Gregory Sullivan
Analyst · Evan Smith of Cantor Fitzgerald
Thanks, Ben, and good morning, everyone. As Ben mentioned, we had another solid quarter from an acquisition and a leasing standpoint. Our Cash NOI for the second quarter was $17 million, which represented a 14% increase over the first quarter of 2012. This growth was driven by our strong acquisition activity. Our Core FFO in the second quarter was $8.8 million, a 23% increase over the first quarter. This large increase was a function of the revenue ramp described above.
Consistent with our past reporting, we eliminated our above/below market rent adjustments, the majority of which was created at our IPO, as well as acquisition deal costs and other nonrecurring costs to measure our Core FFO, which we believe is a more representative measure than NAREIT FFO. You can see a detailed reconciliation of these various metrics in our press release and supplemental.
Our AFFO for the quarter was $8.6 million, a 21% increase over the first quarter. In part, because of the single tenant nature of our business, our renewal leasing costs and recurring CapEx continue to be fairly modest. They were 1.7% of cash NOI in the second quarter.
Once again, we had a number of acquisitions closed towards the end of the quarter. In fact, 40% of the acquisition volume was done in the last 15 days of the quarter. As a result, the run rate metrics are even better than stated. We also had some temporary earnings dilution on a per-share basis this quarter, since the proceeds from our May equity raise were invested in acquisitions towards the end of the quarter. In spite of this dilution, our Core FFO still increased from $0.30 to $0.32.
I should also point out that these metrics of quarter-over-quarter growth are comparing sequential quarters since we don't yet have comparable prior-year periods. Because of our significant external growth, they would be much higher if compared year-over-year.
Our portfolio occupancy increased 150 basis points, from 94.2% to 95.7%, and 120 basis points on a day-weighted basis. Our same-store occupancy increased by 20 basis points when measured at quarter ends and increased by 40 basis points on a day-weighted basis. Once again, we experienced relatively stable rental renewals this quarter, with rents rolling down 2.4% on a cash basis and up 1.8% on a GAAP basis for renewed leases expiring in the second quarter.

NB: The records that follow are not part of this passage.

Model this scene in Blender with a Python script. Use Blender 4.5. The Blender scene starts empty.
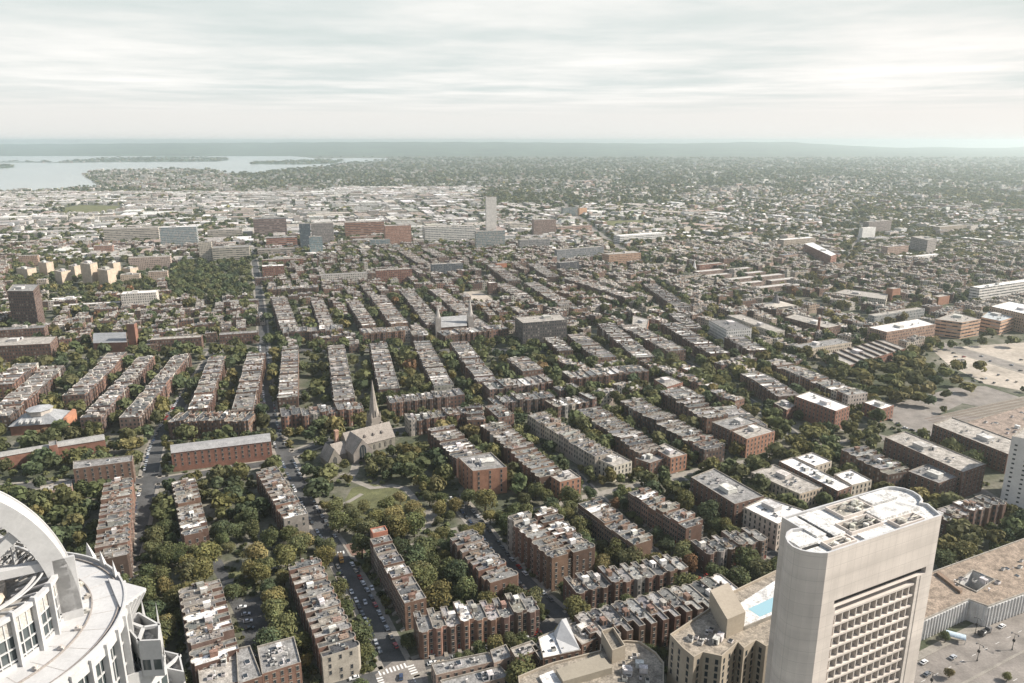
import bpy, bmesh, math, random
import numpy as np
from mathutils import Vector, Matrix

random.seed(7)
rng = np.random.default_rng(11)
SC = bpy.context.scene
COL = SC.collection
PI = math.pi
R = math.radians

# ------------------------------------------------------------------ camera and pixel -> place conversion
F, CX, CY, HOR, HC = 740.0, 512.0, 341.5, 141.0, 225.0
PITCH = math.atan((CY - HOR) / F)
CP, SP = math.cos(PITCH), math.sin(PITCH)

def P(x, y, z=0.0):
    """the place, at height z, that the photograph shows at pixel x, y"""
    dx, dy = (x - CX) / F, (y - CY) / F
    t = (z - HC) / (-SP - dy * CP)
    return (dx * t, (CP - dy * SP) * t)

def Q(X, Y, Z):
    v = Z - HC
    f = Y * CP - v * SP
    return (CX + F * X / f, CY + F * (-Y * SP - v * CP) / f)

def height_at(xb, yb, yt):
    """height of a vertical edge that stands on the ground at xb, yb and ends at row yt"""
    X, Y = P(xb, yb, 0)
    lo, hi = 0.5, 220.0
    for _ in range(40):
        m = (lo + hi) / 2
        if Q(X, Y, m)[1] > yt: lo = m
        else: hi = m
    return lo

cam_d = bpy.data.cameras.new('camera')
cam = bpy.data.objects.new('camera', cam_d)
COL.objects.link(cam)
cam.location = (0, 0, HC)
cam.rotation_euler = (PI / 2 - PITCH, 0, 0)
cam_d.sensor_fit = 'HORIZONTAL'
cam_d.sensor_width = 36.0
cam_d.lens = F / 1024 * 36
cam_d.clip_start = 1.0
cam_d.clip_end = 90000
SC.camera = cam

# ------------------------------------------------------------------ materials
def new_mat(name):
    m = bpy.data.materials.new(name)
    m.use_nodes = True
    nt = m.node_tree
    b = nt.nodes['Principled BSDF']
    return m, nt, b

def N(nt, typ, **kw):
    n = nt.nodes.new(typ)
    for k, v in kw.items():
        if k.startswith('i_'):
            n.inputs[k[2:].replace('_', ' ')].default_value = v
        else:
            setattr(n, k, v)
    return n

def math_node(nt, op, a, b=None, c=None):
    n = nt.nodes.new('ShaderNodeMath'); n.operation = op
    for i, v in enumerate((a, b, c)):
        if v is None: continue
        if isinstance(v, (int, float)): n.inputs[i].default_value = v
        else: nt.links.new(v, n.inputs[i])
    return n.outputs[0]

def mixc(nt, fac, a, b, mode='MIX'):
    n = nt.nodes.new('ShaderNodeMix'); n.data_type = 'RGBA'; n.blend_type = mode
    for idx, v in ((0, fac), (6, a), (7, b)):
        if isinstance(v, (int, float)): n.inputs[idx].default_value = v
        elif isinstance(v, tuple): n.inputs[idx].default_value = v if len(v) == 4 else (*v, 1)
        else: nt.links.new(v, n.inputs[idx])
    return n.outputs[2]

def colour_source(nt, src):
    if src == 'obj':
        return N(nt, 'ShaderNodeObjectInfo').outputs['Color']
    if src == 'attr':
        return N(nt, 'ShaderNodeAttribute', attribute_name='Col').outputs['Color']
    n = N(nt, 'ShaderNodeRGB'); n.outputs[0].default_value = (*src, 1)
    return n.outputs[0]

def ramp(nt, fac, stops):
    r = N(nt, 'ShaderNodeValToRGB')
    e = r.color_ramp.elements
    while len(e) < len(stops): e.new(0.5)
    for el, (p, c) in zip(e, stops):
        el.position = p
        el.color = (*c, 1) if isinstance(c, tuple) else (c, c, c, 1)
    nt.links.new(fac, r.inputs['Fac'])
    return r.outputs['Color']

def noise(nt, vec, scale, detail=3, rough=0.6):
    n = N(nt, 'ShaderNodeTexNoise')
    n.inputs['Scale'].default_value = scale
    n.inputs['Detail'].default_value = detail
    n.inputs['Roughness'].default_value = rough
    if vec is not None: nt.links.new(vec, n.inputs['Vector'])
    return n.outputs['Fac']

def world_pos(nt):
    return N(nt, 'ShaderNodeNewGeometry').outputs['Position']

def mat_surface(name, src, rough=0.85, s1=0.35, a1=0.35, s2=2.2, a2=0.25, spec=0.25):
    """weathered matt surface: its colour varied by two sizes of worn patches"""
    m, nt, b = new_mat(name)
    c = colour_source(nt, src)
    pos = world_pos(nt)
    f1 = ramp(nt, noise(nt, pos, s1, 3), [(0.3, 1 - a1), (0.7, 1 + a1 * 0.8)])
    f2 = ramp(nt, noise(nt, pos, s2, 2), [(0.3, 1 - a2), (0.7, 1 + a2 * 0.8)])
    c = mixc(nt, 1.0, mixc(nt, 1.0, c, f1, 'MULTIPLY'), f2, 'MULTIPLY')
    nt.links.new(c, b.inputs['Base Color'])
    b.inputs['Roughness'].default_value = rough
    b.inputs['Specular IOR Level'].default_value = spec
    return m

def mat_wall(name, src, windows=None, pu=3.0, pv=3.3, rough=0.85, glass=(0.03, 0.036, 0.042), wu=(0.28, 0.72), wv=(0.22, 0.74)):
    """masonry wall; WINDOWS 'punched' or 'band' adds glazing in the storey grid of its uv in metres"""
    m, nt, b = new_mat(name)
    c = colour_source(nt, src)
    pos = world_pos(nt)
    f1 = ramp(nt, noise(nt, pos, 0.25, 3), [(0.3, 0.78), (0.7, 1.18)])
    f2 = ramp(nt, noise(nt, pos, 2.5, 2), [(0.3, 0.82), (0.7, 1.15)])
    c = mixc(nt, 1.0, mixc(nt, 1.0, c, f1, 'MULTIPLY'), f2, 'MULTIPLY')
    b.inputs['Specular IOR Level'].default_value = 0.25
    if windows:
        uv = N(nt, 'ShaderNodeUVMap', uv_map='UVMap').outputs[0]
        sep = N(nt, 'ShaderNodeSeparateXYZ'); nt.links.new(uv, sep.inputs[0])
        u, v = sep.outputs[0], sep.outputs[1]
        fv = math_node(nt, 'FRACT', math_node(nt, 'DIVIDE', v, pv))
        inv = math_node(nt, 'MULTIPLY', math_node(nt, 'GREATER_THAN', fv, wv[0]), math_node(nt, 'LESS_THAN', fv, wv[1]))
        mask = math_node(nt, 'MULTIPLY', inv, math_node(nt, 'GREATER_THAN', v, 0.6))
        fu = math_node(nt, 'FRACT', math_node(nt, 'DIVIDE', u, pu))
        if windows == 'punched':
            inu = math_node(nt, 'MULTIPLY', math_node(nt, 'GREATER_THAN', fu, wu[0]), math_node(nt, 'LESS_THAN', fu, wu[1]))
        else:
            inu = math_node(nt, 'GREATER_THAN', fu, 0.06)
        mask = math_node(nt, 'MULTIPLY', mask, inu)
        cell = N(nt, 'ShaderNodeTexWhiteNoise', noise_dimensions='2D')
        comb = N(nt, 'ShaderNodeCombineXYZ')
        nt.links.new(math_node(nt, 'FLOOR', math_node(nt, 'DIVIDE', u, pu)), comb.inputs[0])
        nt.links.new(math_node(nt, 'FLOOR', math_node(nt, 'DIVIDE', v, pv)), comb.inputs[1])
        nt.links.new(comb.outputs[0], cell.inputs['Vector'])
        g = ramp(nt, cell.outputs['Value'], [(0.0, glass), (0.72, tuple(x * 1.6 for x in glass)), (0.78, (0.22, 0.2, 0.18)), (1.0, (0.3, 0.28, 0.25))])
        c = mixc(nt, mask, c, g)
        nt.links.new(math_node(nt, 'SUBTRACT', rough, math_node(nt, 'MULTIPLY', mask, rough - 0.2)), b.inputs['Roughness'])
    else:
        b.inputs['Roughness'].default_value = rough
    nt.links.new(c, b.inputs['Base Color'])
    return m

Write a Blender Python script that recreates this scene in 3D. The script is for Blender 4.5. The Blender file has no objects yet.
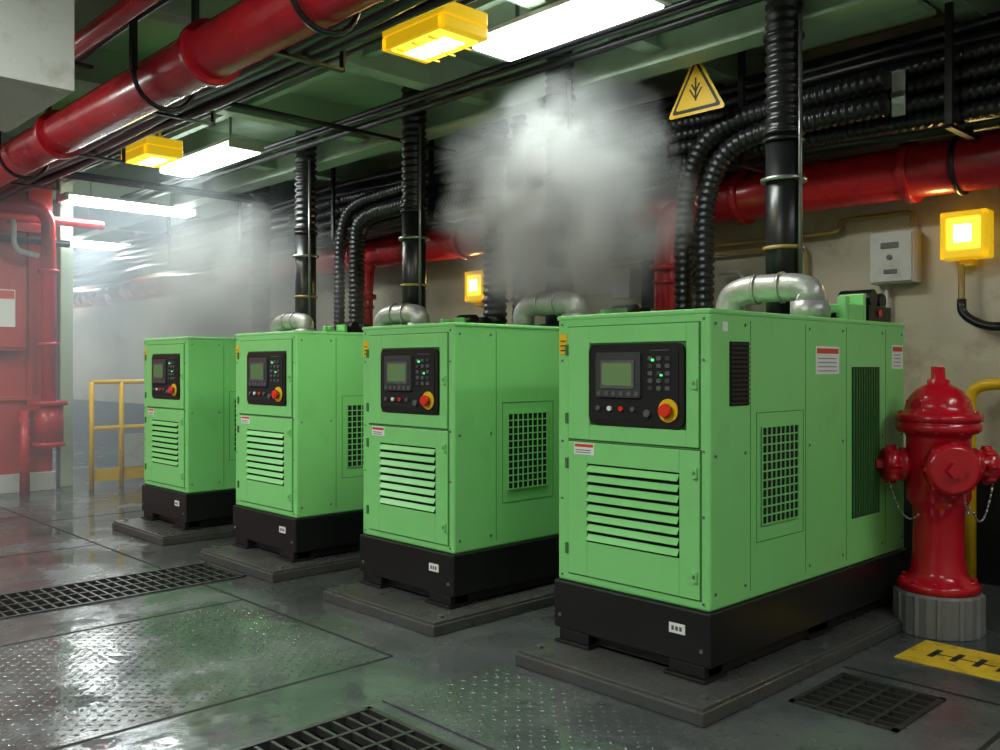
import bpy, math, random
from mathutils import Vector, Matrix
random.seed(7)
scene = bpy.context.scene
V = Vector

# ------------------------------------------------------------------ materials
def new_mat(name):
    m = bpy.data.materials.new(name); m.use_nodes = True
    nt = m.node_tree; nt.nodes.clear()
    out = nt.nodes.new('ShaderNodeOutputMaterial')
    return m, nt, out

def paint(name, col, rough=0.4, metal=0.0, var=0.12, scale=3.0, bump=0.0, bscale=40, dirt=None, dirt_amt=0.0, rvar=0.1, glow=None):
    m, nt, out = new_mat(name)
    N, L = nt.nodes, nt.links
    b = N.new('ShaderNodeBsdfPrincipled')
    L.new(b.outputs[0], out.inputs[0])
    tc = N.new('ShaderNodeTexCoord')
    no = N.new('ShaderNodeTexNoise'); no.inputs['Scale'].default_value = scale; no.inputs['Detail'].default_value = 6
    L.new(tc.outputs['Object'], no.inputs['Vector'])
    mx = N.new('ShaderNodeMixRGB'); mx.blend_type = 'MIX'
    c = list(col)
    mx.inputs[1].default_value = (c[0]*(1-var), c[1]*(1-var), c[2]*(1-var), 1)
    mx.inputs[2].default_value = (min(1,c[0]*(1+var)), min(1,c[1]*(1+var)), min(1,c[2]*(1+var)), 1)
    L.new(no.outputs['Fac'], mx.inputs[0])
    last = mx.outputs[0]
    if dirt:
        n2 = N.new('ShaderNodeTexNoise'); n2.inputs['Scale'].default_value = scale*1.7; n2.inputs['Detail'].default_value = 10
        n2.inputs['Roughness'].default_value = 0.7
        L.new(tc.outputs['Object'], n2.inputs['Vector'])
        r = N.new('ShaderNodeValToRGB'); r.color_ramp.elements[0].position = 0.52; r.color_ramp.elements[1].position = 0.72
        r.color_ramp.elements[1].color = (dirt_amt,)*3+(1,)
        L.new(n2.outputs['Fac'], r.inputs[0])
        m2 = N.new('ShaderNodeMixRGB'); m2.inputs[2].default_value = (*dirt, 1)
        L.new(r.outputs[0], m2.inputs[0]); L.new(last, m2.inputs[1]); last = m2.outputs[0]
    L.new(last, b.inputs['Base Color'])
    b.inputs['Metallic'].default_value = metal
    mr = N.new('ShaderNodeMapRange')
    mr.inputs['To Min'].default_value = max(0.02, rough-rvar); mr.inputs['To Max'].default_value = min(1, rough+rvar)
    L.new(no.outputs['Fac'], mr.inputs['Value']); L.new(mr.outputs[0], b.inputs['Roughness'])
    if glow:
        b.inputs['Emission Color'].default_value=(*glow[0],1); b.inputs['Emission Strength'].default_value=glow[1]
    if bump > 0:
        n3 = N.new('ShaderNodeTexNoise'); n3.inputs['Scale'].default_value = bscale; n3.inputs['Detail'].default_value = 3
        L.new(tc.outputs['Object'], n3.inputs['Vector'])
        bp = N.new('ShaderNodeBump'); bp.inputs['Strength'].default_value = bump; bp.inputs['Distance'].default_value = 0.01
        L.new(n3.outputs['Fac'], bp.inputs['Height']); L.new(bp.outputs[0], b.inputs['Normal'])
    return m

def emit(name, col, s):
    m, nt, out = new_mat(name)
    e = nt.nodes.new('ShaderNodeEmission'); e.inputs[0].default_value = (*col, 1); e.inputs[1].default_value = s
    nt.links.new(e.outputs[0], out.inputs[0]); return m

M = {}
M['green'] = paint('green_powdercoat', (0.222, 0.62, 0.198), 0.34, var=0.06, scale=2, bump=0.04, bscale=180, rvar=0.06, dirt=(0.16,0.42,0.14), dirt_amt=0.35)
M['green_d'] = paint('green_grille_dark', (0.04, 0.15, 0.04), 0.5)
M['black'] = paint('black_enamel', (0.008, 0.008, 0.009), 0.35, var=0.3, bump=0.05, bscale=120)
M['dark'] = paint('dark_void', (0.003, 0.003, 0.003), 0.8)
M['rubber'] = paint('black_rubber', (0.010, 0.010, 0.012), 0.33, var=0.3, scale=6)
M['red'] = paint('red_gloss_paint', (0.46, 0.014, 0.024), 0.25, var=0.15, scale=3, bump=0.06, bscale=25, dirt=(0.12,0.01,0.01), dirt_amt=0.6)
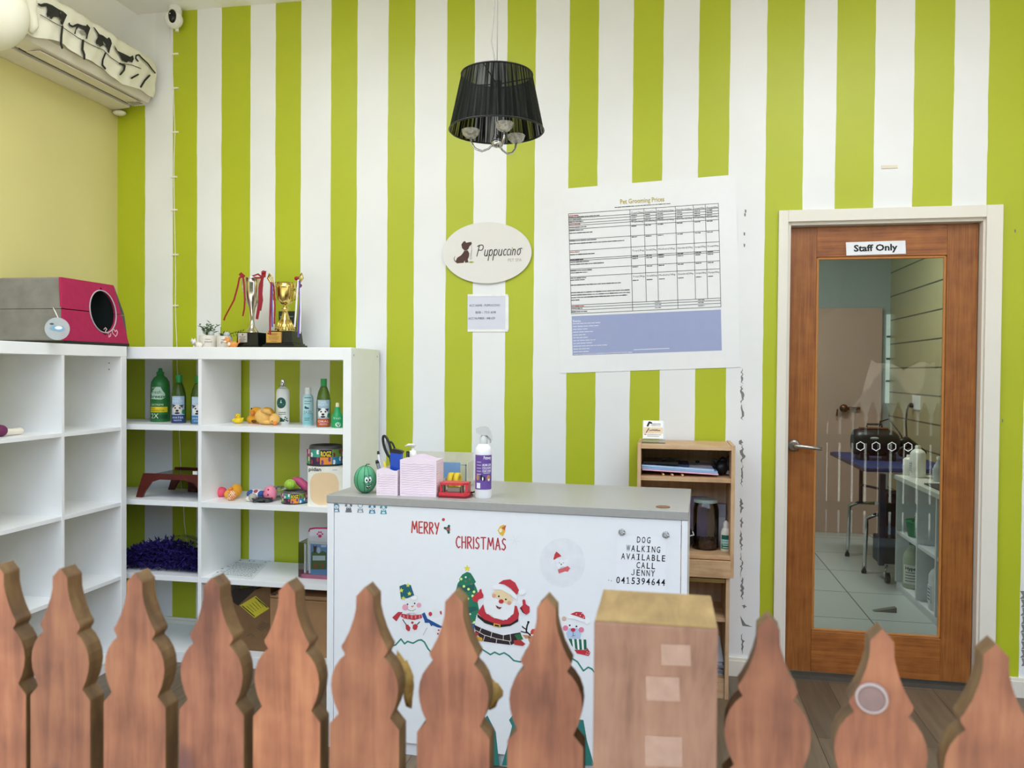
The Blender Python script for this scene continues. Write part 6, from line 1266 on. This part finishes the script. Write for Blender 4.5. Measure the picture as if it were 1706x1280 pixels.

Of the 6 renewal leases, one lease was designed to push a tenant who wanted a short-term lease to renew for 5 years. We would've had a positive cash uplift but for that one lease. Also, year-to-date, we were -- we are essentially flat on a cash basis and up 2% on a GAAP basis. In addition, we retained 95% of our tenants year-to-date.
Our balance sheet and liquidity continues to be strong. We completed a common stock offering in May for net proceeds of $103 million, which further strengthened our balance sheet. One of the goals of the offering was to increase our institutional shareholder base, and we were pleased to see 47% of the demand come from new shareholders and 83% of the offering was sold to institutions.
Our interest coverage for the quarter increased from 3.3x to 3.7x, and our debt to total assets was lowered to 41%. Our net debt-to-annualized adjusted EBITDA was 4.9x at quarter end, but that figure is somewhat overstated since, once again, most of the acquisition activity occurred late in the year -- I'm sorry, late in the quarter. As a result, it may have been a few weeks of income in the quarter for certain acquisitions, yet we counted our full debt balance on those acquisitions.
On a pro forma basis, assuming all the second quarter acquisitions were in place for the full quarter to correspond to the full debt balance, the pro forma net debt to annualized adjusted EBITDA would be in the mid-4x.
As of quarter end, we had approximately $5 million of cash and $95 million at quarter-end availability under our credit facility. This liquidity, when combined with 50% acquisition financing, gave us roughly $200 million of incremental purchasing power at quarter end. I should add that we are in discussions to increase our revolving credit facility from $100 million to $200 million and improve the pricing proceeds level and other terms.
In general, we continue to see the financing markets improved and the nature of our properties with high cash yields and limited leasing costs is appealing to the lending community. We continue to see the high positive spreads between our going in cap rates and our financing rates. As a result, we once again were able to pay a high dividend to our shareholders, which averaged approximately 7.8% in the second quarter and represented around 84% of our AFFO.
So in summary, we continue to exploit the attractive acquisition opportunities available to us. We continue to experience the high tenant retention and minimal CapEx that is inherent in our business. And we have a sound balance sheet to execute our strategy of generating income plus growth for our investors.
I will now turn it back over to Ben.